Is it safe to pass a lambda function that goes out of scope to a std::thread

Question

Considering the following code:

#include <iostream>
#include <thread>
#include <chrono>

int main()
{
    std::thread t;
    {
        auto my_lambda = []{
           int idx = 0;
           while (true) {
               std::this_thread::sleep_for (std::chrono::seconds(1));
               std::cout << idx ++ << std::endl;
           } 
        };
        t = std::thread(my_lambda);
    }
    t.join();
    return 0;
}

Is it safe that the thread runs a lambda function that goes out of scope?

I saw that the constructor of std::thread takes an universal reference for the input function Function&& f and that lambdas are translated into structs.
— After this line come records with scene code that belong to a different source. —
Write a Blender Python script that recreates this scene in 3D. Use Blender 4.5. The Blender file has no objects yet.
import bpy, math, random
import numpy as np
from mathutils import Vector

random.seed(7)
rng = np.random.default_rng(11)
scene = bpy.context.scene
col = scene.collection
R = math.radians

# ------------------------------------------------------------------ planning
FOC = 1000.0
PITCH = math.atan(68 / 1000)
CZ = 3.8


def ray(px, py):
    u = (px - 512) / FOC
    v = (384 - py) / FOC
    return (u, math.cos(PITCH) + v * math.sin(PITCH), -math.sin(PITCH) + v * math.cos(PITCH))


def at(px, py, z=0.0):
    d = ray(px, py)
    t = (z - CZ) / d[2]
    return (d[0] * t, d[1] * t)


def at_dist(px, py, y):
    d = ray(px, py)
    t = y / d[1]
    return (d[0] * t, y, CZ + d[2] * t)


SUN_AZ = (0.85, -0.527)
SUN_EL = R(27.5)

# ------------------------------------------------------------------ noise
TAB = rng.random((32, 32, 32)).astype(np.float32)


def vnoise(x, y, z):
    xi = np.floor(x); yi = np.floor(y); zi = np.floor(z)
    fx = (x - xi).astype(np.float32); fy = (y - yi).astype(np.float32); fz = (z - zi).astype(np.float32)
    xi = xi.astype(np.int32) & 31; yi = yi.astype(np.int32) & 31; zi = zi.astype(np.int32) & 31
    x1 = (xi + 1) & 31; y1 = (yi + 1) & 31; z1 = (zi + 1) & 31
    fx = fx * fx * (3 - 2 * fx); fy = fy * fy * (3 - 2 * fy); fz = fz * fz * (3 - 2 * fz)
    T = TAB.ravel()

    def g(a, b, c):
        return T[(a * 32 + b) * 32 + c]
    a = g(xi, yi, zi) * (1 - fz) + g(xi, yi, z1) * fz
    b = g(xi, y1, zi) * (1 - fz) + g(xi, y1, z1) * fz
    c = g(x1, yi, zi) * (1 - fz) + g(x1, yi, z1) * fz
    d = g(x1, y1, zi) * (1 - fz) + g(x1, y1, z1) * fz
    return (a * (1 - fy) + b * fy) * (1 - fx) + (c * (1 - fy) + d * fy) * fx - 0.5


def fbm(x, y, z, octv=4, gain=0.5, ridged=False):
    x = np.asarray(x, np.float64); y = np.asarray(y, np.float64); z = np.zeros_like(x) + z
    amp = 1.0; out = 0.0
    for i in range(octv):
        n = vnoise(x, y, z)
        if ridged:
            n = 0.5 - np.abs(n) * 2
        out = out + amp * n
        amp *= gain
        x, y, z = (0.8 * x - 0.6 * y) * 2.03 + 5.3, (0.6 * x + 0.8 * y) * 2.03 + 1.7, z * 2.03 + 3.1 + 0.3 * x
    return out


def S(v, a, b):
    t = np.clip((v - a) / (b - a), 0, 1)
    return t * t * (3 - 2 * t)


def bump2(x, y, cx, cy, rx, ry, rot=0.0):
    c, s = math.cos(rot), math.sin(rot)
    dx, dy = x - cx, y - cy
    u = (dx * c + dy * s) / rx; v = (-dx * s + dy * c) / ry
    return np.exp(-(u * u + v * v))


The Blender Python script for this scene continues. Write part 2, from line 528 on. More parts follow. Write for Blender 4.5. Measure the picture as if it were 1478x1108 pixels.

So if the instance of the struct is instantiated inside the scope, the thread will be running the operator() of a dangling reference.

{
    struct lambda_translated { void operator()(){ ... } };
    lambda_translated instance;
    t = std::thread(instance);
}

However I'm not sure that my reasoning is correct.

Side question: does the behavior change if I declare the lambda as an R-value inside the std::thread constructor:

#include <iostream>
#include <thread>
#include <chrono>

int main()
{
    std::thread t;
    {
        
        t = std::thread([]{
           int idx = 0;
           while (true) {
               std::this_thread::sleep_for (std::chrono::seconds(1));
               std::cout << idx ++ << std::endl;
           } 
        });
    }
    t.join();
    return 0;
}

Answer 1

As a summary of the comments:

The lambda is copied (or moved if declared in-place), so you won't have problems.

You have to worry about the captures: do not capture by reference objects that can go out of the scope, or if you pass objects that can be deleted during thread execution (even if copied, think about a raw pointer to an object).

---

As an extension, same applies if you use std::bind to pass a method and the object goes out of scope or it is deleted.